Under-fire USPS looking to make cost savings

USPS insisted it was making every effort to improve operations and save money, in the wake of last week’s audit reports. The audits by the USPS Office of the Inspector General identified $894m in savings that could be achieved by closing down area or district offices processing less than average mail volumes.

The reports also looked at budget cuts that could be achieved by rethinking benefits for senior employees along with the Postal Service’s purchasing policies.

Spokesperson Sue Brennan told Post&Parcel that the USPS was reviewing the findings of the OIG, but that no decisions had been made on a response.

She said: “What I can tell you, however, is that the Postal Service is looking at every feasible way to increase operational efficiencies and save money.”

Senator Susan Collins, who originally ordered the latest round of audits be carried out, said the conclusions revealed “stunning” levels of financial waste in the Postal Service.

The Republican Senator from Maine had strong words about the “lapses” identified by the OIG in a federal agency that has made a $7.7bn loss in the last 11 months, including a $1.5bn loss last month.

Sen. Collins, ranking member of the Senate Homeland Security and Governmental Affairs Committee, which oversees the USPS, spoke out against the USPS hiring policy and its contract management.

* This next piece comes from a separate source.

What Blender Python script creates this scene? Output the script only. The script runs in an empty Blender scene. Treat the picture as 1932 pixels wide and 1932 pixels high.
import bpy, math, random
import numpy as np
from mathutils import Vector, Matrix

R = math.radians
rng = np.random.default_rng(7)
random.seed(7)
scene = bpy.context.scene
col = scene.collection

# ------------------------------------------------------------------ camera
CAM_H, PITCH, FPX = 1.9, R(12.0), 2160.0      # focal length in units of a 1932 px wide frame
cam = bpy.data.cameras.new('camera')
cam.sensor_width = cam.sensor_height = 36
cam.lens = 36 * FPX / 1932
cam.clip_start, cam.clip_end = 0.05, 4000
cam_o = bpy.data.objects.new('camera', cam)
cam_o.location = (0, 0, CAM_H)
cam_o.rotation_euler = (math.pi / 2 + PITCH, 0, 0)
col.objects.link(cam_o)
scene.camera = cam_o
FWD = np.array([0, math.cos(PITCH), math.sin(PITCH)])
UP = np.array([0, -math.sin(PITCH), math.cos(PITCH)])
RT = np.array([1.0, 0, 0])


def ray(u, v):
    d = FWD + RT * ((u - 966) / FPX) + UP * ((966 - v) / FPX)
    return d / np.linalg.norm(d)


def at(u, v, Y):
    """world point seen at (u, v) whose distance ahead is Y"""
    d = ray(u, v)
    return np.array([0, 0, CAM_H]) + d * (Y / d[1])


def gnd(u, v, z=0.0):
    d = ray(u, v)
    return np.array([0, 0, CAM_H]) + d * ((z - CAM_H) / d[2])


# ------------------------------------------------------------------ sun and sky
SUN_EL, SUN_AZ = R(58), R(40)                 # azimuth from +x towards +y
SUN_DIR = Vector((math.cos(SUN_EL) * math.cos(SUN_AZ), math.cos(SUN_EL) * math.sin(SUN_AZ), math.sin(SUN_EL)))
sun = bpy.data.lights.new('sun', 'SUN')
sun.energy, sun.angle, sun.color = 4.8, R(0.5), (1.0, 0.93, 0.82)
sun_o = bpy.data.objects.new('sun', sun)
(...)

Among the “disturbing deficiencies” she said were uncovered by the OIG audits were the awarding of 359 contracts to former Postal Service executives against no competition. Some 39% of these contract awards “lacked justification”, Sen. Collins said.

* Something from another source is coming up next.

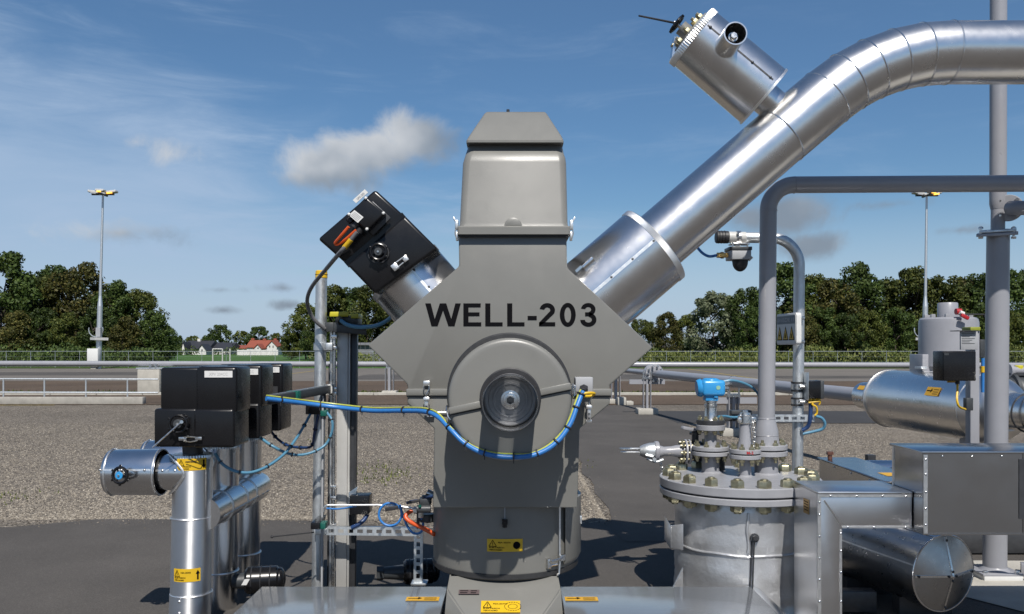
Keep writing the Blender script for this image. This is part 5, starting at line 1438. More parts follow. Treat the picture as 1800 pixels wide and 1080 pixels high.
# instrument branch with blue transmitter
x1, z1_ = nozzle(1249, 7.22, .073, 832, 800, 784, .153, 8)
Y1 = 7.22
part('instrument_pipe', G().lathe((x1, Y1, 0), (0, 0, 1), [(z1_(784), .057), (z1_(777), .052), (z1_(763), .050), (z1_(757), .061)], 28), M['pipe_grey'], vs_)
part('nozzle_flange', G().cyl((x1, Y1, z1_(756)), (x1, Y1, z1_(746.5)), .120, None, 40, True, .004), M['flange'], vs_)
part('nozzle_flange', G().cyl((x1, Y1, z1_(746)), (x1, Y1, z1_(738)), .118, None, 40, True, .004), M['dark_steel'], vs_)
for i in range(8):
    a = 6.2832 * (i + .2) / 8; c = V((x1 + math.cos(a) * .096, Y1 + math.sin(a) * .096, 0))
    part('stud_bolt', G().nut(c + V((0, 0, z1_(738))), (0, 0, 1), .020, .02).nut(c + V((0, 0, z1_(756))), (0, 0, -1), .020, .02).cyl(c + V((0, 0, z1_(763))), c + V((0, 0, z1_(731))), .011, None, 8), M['brass'], vs_)
tx_ = thing('transmitter', 'bright blue level transmitter on a steel neck on top of the vessel', 'transmitter', (x1, Y1, z1_(738)))
part('neck', G().lathe((x1, Y1, 0), (0, 0, 1), [(z1_(738), .060), (z1_(733), .052), (z1_(716), .050), (z1_(715), .054), (z1_(712), .054), (z1_(711), .048), (z1_(708), .048), (z1_(707), .054), (z1_(704), .054)], 32), M['steel'], tx_)
b0 = V((x1, Y1, 0)); zc = z1_(682)
g = G().box((x1 + .012, Y1, zc), (.195, .17, .135), None, .028, 3)
hb_ = part('housing', g, M['bluepaint'], tx_)
part('end_cover', G().cyl((x1 - .075, Y1, zc), (x1 - .118, Y1, zc - .003), .078, .070, 32, True, .008), M['bluepaint'], hb_)
part('top_dome', G().lathe((x1, Y1, zc + .055), (0, 0, 1), [(0, .075), (.018, .068), (.026, .05)], 24), M['bluepaint'], hb_)
part('lower_clamp', G().box((x1 + .0, Y1, z1_(699)), (.11, .11, .055), None, .010).box((x1 + .03, Y1 - .04, z1_(693)), (.035, .06, .06), None, .006), M['bluepaint'], tx_)
part('badge', G().cyl((x1 + .045, Y1 - .084, zc + .005), (x1 + .045, Y1 - .088, zc + .005), .018, None, 18), pm('pale_green_badge', (.30, .55, .40), .5, 0, .05, 10, 0), hb_)
part('side_gland', G().nut((x1 + .108, Y1, zc + .035), (1, 0, .1), .022, .05).nut((x1 + .11, Y1 - .01, zc + .0), (1, 0, 0), .018, .04), M['steel'], tx_)
solo('blue_cable', G().tube([W(1271, 671, 7.22), W(1285, 669, 7.22), W(1302, 672, 7.25), W(1320, 680, 7.28), W(1332, 692, 7.3), W(1336, 705, 7.3)], .011, 8, 5), M['lblue'], 'short blue cable arching from the transmitter to the grey vent pipe', 'cable')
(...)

In some cases, former executives were hired back at nearly twice their former pay to advise new executives – a practice Sen Collins said “raised serious ethical concerns and hurts employee morale.”

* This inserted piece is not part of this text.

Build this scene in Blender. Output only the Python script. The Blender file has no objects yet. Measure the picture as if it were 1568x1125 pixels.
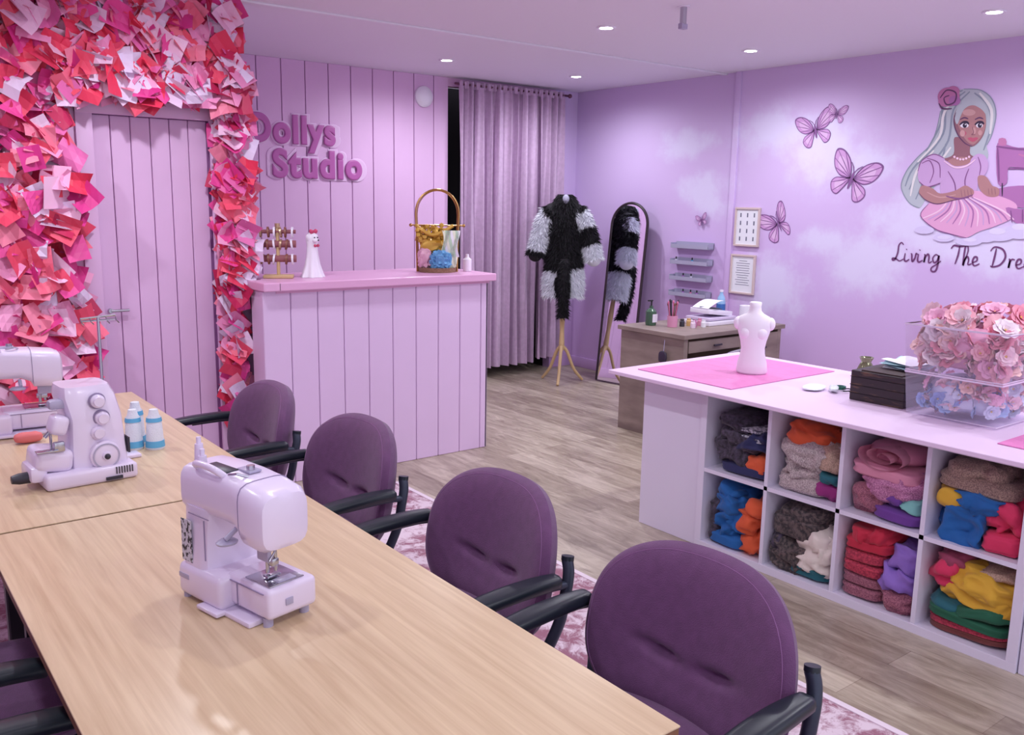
import bpy, bmesh, math, random
from mathutils import Vector, Matrix, noise, geometry
R=random.Random(7)
sc=bpy.context.scene
COL=sc.collection
try:
    sc.view_settings.view_transform='Standard'
    sc.view_settings.look='None'
except Exception: pass
def lin(c):
    return tuple(((v/255)/12.92 if v/255<=.04045 else ((v/255+.055)/1.055)**2.4) for v in c)
# ---------------------------------------------------------------- materials
MC={}
def pbr(name,rgb,rough=.5,metal=0,var=0,vs=5,stretch=(1,1,1),bump=0,bs=60,sheen=0,coat=0,rgb2=None,contrast=(.35,.65),emit=0,detail=4):
    if name in MC: return MC[name]
    m=bpy.data.materials.new(name);m.use_nodes=True;nt=m.node_tree;N=nt.nodes;L=nt.links
    p=N['Principled BSDF'];c=lin(rgb)
    p.inputs['Base Color'].default_value=(*c,1)
    p.inputs['Roughness'].default_value=rough;p.inputs['Metallic'].default_value=metal
    if sheen: p.inputs['Sheen Weight'].default_value=sheen
    if coat: p.inputs['Coat Weight'].default_value=coat; p.inputs['Coat Roughness'].default_value=.15
    if emit:
        p.inputs['Emission Color'].default_value=(*c,1);p.inputs['Emission Strength'].default_value=emit
    if var or rgb2 or bump:
        tc=N.new('ShaderNodeTexCoord');mp=N.new('ShaderNodeMapping');mp.inputs['Scale'].default_value=stretch
        L.new(tc.outputs['Object'],mp.inputs['Vector'])
    if var or rgb2:
        n=N.new('ShaderNodeTexNoise');n.inputs['Scale'].default_value=vs;n.inputs['Detail'].default_value=detail
        L.new(mp.outputs[0],n.inputs['Vector'])
        r=N.new('ShaderNodeValToRGB');e=r.color_ramp.elements
        e[0].position=contrast[0];e[1].position=contrast[1]
        if rgb2: a,b=lin(rgb2),c
        else: a=tuple(v*(1-var) for v in c);b=tuple(min(1,v*(1+var)) for v in c)
        e[0].color=(*a,1);e[1].color=(*b,1)
        L.new(n.outputs['Fac'],r.inputs['Fac']);L.new(r.outputs[0],p.inputs['Base Color'])
    if bump:
        n2=N.new('ShaderNodeTexNoise');n2.inputs['Scale'].default_value=bs;n2.inputs['Detail'].default_value=3
        L.new(mp.outputs[0],n2.inputs['Vector'])
        bp=N.new('ShaderNodeBump');bp.inputs['Strength'].default_value=bump;bp.inputs['Distance'].default_value=.01
        L.new(n2.outputs['Fac'],bp.inputs['Height']);L.new(bp.outputs[0],p.inputs['Normal'])
    MC[name]=m
    return m
# ---------------------------------------------------------------- builder
class B:
    def __init__(s,name): s.name=name;s.bm=bmesh.new();s.mats=[]
    def mi(s,m):
        if m not in s.mats: s.mats.append(m)
        return s.mats.index(m)
    def add(s,t,m,M=None):
        i=s.mi(m)
        for f in t.faces: f.material_index=i
        if M is not None: bmesh.ops.transform(t,matrix=M,verts=t.verts)
        me=bpy.data.meshes.new('tmp');t.to_mesh(me);t.free();s.bm.from_mesh(me);bpy.data.meshes.remove(me)
    def box(s,c,d,m,bev=0,seg=2,rot=None):
        t=bmesh.new();bmesh.ops.create_cube(t,size=1)
        bmesh.ops.scale(t,vec=d,verts=t.verts)
        if bev: bmesh.ops.bevel(t,geom=t.edges[:],offset=min(bev,min(d)*.49),segments=seg,profile=.5,affect='EDGES')
        M=Matrix.Translation(c)
        if rot is not None: M=M@rot
        s.add(t,m,M)
    def bx(s,x0,x1,y0,y1,z0,z1,m,bev=0,seg=2):
        s.box(((x0+x1)/2,(y0+y1)/2,(z0+z1)/2),(abs(x1-x0),abs(y1-y0),abs(z1-z0)),m,bev,seg)
    def cyl(s,p0,p1,r0,m,r1=None,n=20):
        r1=r0 if r1 is None else r1
        p0=Vector(p0);p1=Vector(p1);d=p1-p0
        t=bmesh.new();bmesh.ops.create_cone(t,cap_ends=True,segments=n,radius1=r0,radius2=r1,depth=d.length)
        s.add(t,m,Matrix.Translation((p0+p1)/2)@d.to_track_quat('Z','Y').to_matrix().to_4x4())
    def sph(s,c,r,m,n=16,rot=None):
        if not hasattr(r,'__len__'): r=(r,r,r)
        t=bmesh.new();bmesh.ops.create_uvsphere(t,u_segments=n*2 if n>8 else n,v_segments=n,radius=1)
        M=Matrix.Translation(c)
        if rot is not None: M=M@rot
        s.add(t,m,M@Matrix.Diagonal((*r,1)))
    def loft(s,rings,m,cap=True,closed=True):
        t=bmesh.new();V=[[t.verts.new(p) for p in r] for r in rings];n=len(rings[0])
        for a,b in zip(V,V[1:]):
            for i in range(n if closed else n-1):
                j=(i+1)%n;t.faces.new((a[i],a[j],b[j],b[i]))
        if cap and closed:
            t.faces.new(V[0][::-1]);t.faces.new(V[-1])
        bmesh.ops.recalc_face_normals(t,faces=t.faces)
        s.add(t,m)
    def lathe(s,prof,c,m,n=24,M=None,cap=True):
        rings=[]
        if not cap: prof=list(prof)+[prof[0]]
        for r,z in prof:
            rings.append([Vector((max(r,.0004)*math.cos(2*math.pi*i/n),max(r,.0004)*math.sin(2*math.pi*i/n),z)) for i in range(n)])
        MM=Matrix.Translation(c)@(M if M is not None else Matrix())
        s.loft([[MM@p for p in r] for r in rings],m,cap=cap)
    def tube(s,pts,r,m,n=8,closed=False):
        P=[Vector(p) for p in pts];k=len(P);rings=[];prev=None
        rr=r if hasattr(r,'__len__') else [r]*k
        for i,p in enumerate(P):
            if closed: d=P[(i+1)%k]-P[i-1]
            else: d=P[min(i+1,k-1)]-P[max(i-1,0)]
            d.normalize()
            if prev is None:
                a=Vector((0,0,1)) if abs(d.z)<.9 else Vector((1,0,0));u=d.cross(a).normalized()
            else:
                u=(prev-d*prev.dot(d)).normalized()
            prev=u;v=d.cross(u)
            rings.append([p+(u*math.cos(2*math.pi*j/n)+v*math.sin(2*math.pi*j/n))*rr[i] for j in range(n)])
        if closed: rings.append(rings[0])
        s.loft(rings,m,cap=not closed)
    def poly(s,pts,m,thick=None):
        t=bmesh.new();V=[t.verts.new(p) for p in pts]
        for tri in geometry.tessellate_polygon([[Vector(p) for p in pts]]):
            try: t.faces.new([V[i] for i in tri])
            except ValueError: pass
        s.add(t,m)
    def grid(s,fn,nu,nv,m):
        t=bmesh.new();V=[[t.verts.new(fn(i/nu,j/nv)) for j in range(nv+1)] for i in range(nu+1)]
        for i in range(nu):
            for j in range(nv): t.faces.new((V[i][j],V[i+1][j],V[i+1][j+1],V[i][j+1]))
        s.add(t,m)
    def lump(s,c,d,m,seed=0,freq=8,amp=.2,sq=.7,sub=4,rot=None,fold=0,st=(1,1,1),warp=2.2,fine=.36):
        """crumpled / folded cloth mass, d = full dimensions"""
        t=bmesh.new();bmesh.ops.create_icosphere(t,subdivisions=sub,radius=1)
        off=Vector((seed*3.1,seed*1.7,seed*5.3));mn=min(d)
        M=Matrix.Translation(c)@(rot if rot is not None else Matrix())
        for v in t.verts:
            n=v.co.normalized()
            q=Vector([math.copysign(abs(a)**sq,a)*b/2 for a,b in zip(n,d)])
            pq=Vector((q.x*st[0],q.y*st[1],q.z*st[2]))*freq+off
            w=Vector((noise.noise(pq*.8),noise.noise(pq*.8+Vector((9,2,4))),noise.noise(pq*.8+Vector((3,8,1)))))
            r=1-abs(noise.noise(pq+w*warp))*2.6
            r2=1-abs(noise.noise(pq*2.1+w*3))*2.2
            q=q+n*mn*amp*(r*.62+r2*fine-.35)
            if fold:
                f_=abs(math.sin((q.z+.006*noise.noise(pq*.5))*math.pi/fold))
                q=q+Vector((n.x,n.y,0))*(.012*f_**.5-.007)
            v.co=M@q
        s.add(t,m)
    def done(s,loc=(0,0,0),rz=0,scale=1,smooth=True,ang=38,parent=None):
        me=bpy.data.meshes.new(s.name);s.bm.to_mesh(me);s.bm.free()
        for m in s.mats: me.materials.append(m)
        if smooth:
            me.polygons.foreach_set('use_smooth',[True]*len(me.polygons));
            me.set_sharp_from_angle(angle=math.radians(ang))
        o=bpy.data.objects.new(s.name,me);COL.objects.link(o)
        o.location=loc;o.rotation_euler=(0,0,rz);o.scale=(scale,)*3 if not hasattr(scale,'__len__') else scale
        if parent: o.parent=parent
        return o
def cat(pts,closed=False,n=6):
    P=[Vector(p) for p in pts];k=len(P);out=[]
    rng=range(k) if closed else range(k-1)
    for i in rng:
        if closed: a,b,c,d=P[i-1],P[i],P[(i+1)%k],P[(i+2)%k]
        else: a,b,c,d=P[max(i-1,0)],P[i],P[i+1],P[min(i+2,k-1)]
        for j in range(n):
            t=j/n
            out.append(.5*((2*b)+(c-a)*t+(2*a-5*b+4*c-d)*t*t+(3*b-a-3*c+d)*t**3))
    if not closed: out.append(P[-1])
    return out
RZ=lambda a:Matrix.Rotation(a,4,'Z')
RX=lambda a:Matrix.Rotation(a,4,'X')
RY=lambda a:Matrix.Rotation(a,4,'Y')

# ---------------------------------------------------------------- room
H=2.63; BY=6.65; RXW=5.88; DY=4.97; DX=1.945
PINKW=(226,184,224)
wall_pink=pbr('paint_pink',PINKW,.55,var=.03,vs=3)
wall_pink2=pbr('paint_pink_planks',(226,188,226),.45,var=.03,vs=2)
groove=pbr('plank_groove',(150,100,152),.8)
ceil_m=pbr('ceiling_paint',(238,236,246),.7,bump=.05,bs=120)
white=pbr('white_laminate',(238,234,246),.4)
black=pbr('black_plastic',(22,24,30),.4)
metal=pbr('steel',(190,190,200),.25,metal=1)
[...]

The Senator was also incensed by the 835 senior staff for whom the Postal Service pays 100% of health insurance premiums, which doesn’t happen in other federal agencies.

She said the “expensive perks” were not available to comparable federal employees, and among those benefiting were employees within the main regulators of the USPS – the Postal Regulatory Commission and the Office of the Inspector General itself.

“It is unbelievable to me that the Postal Service – awash in red ink and asking for huge postal rate hikes, service reductions and relief from its financial obligations – is paying the full health care premiums for its top executives,” said Sen. Collins.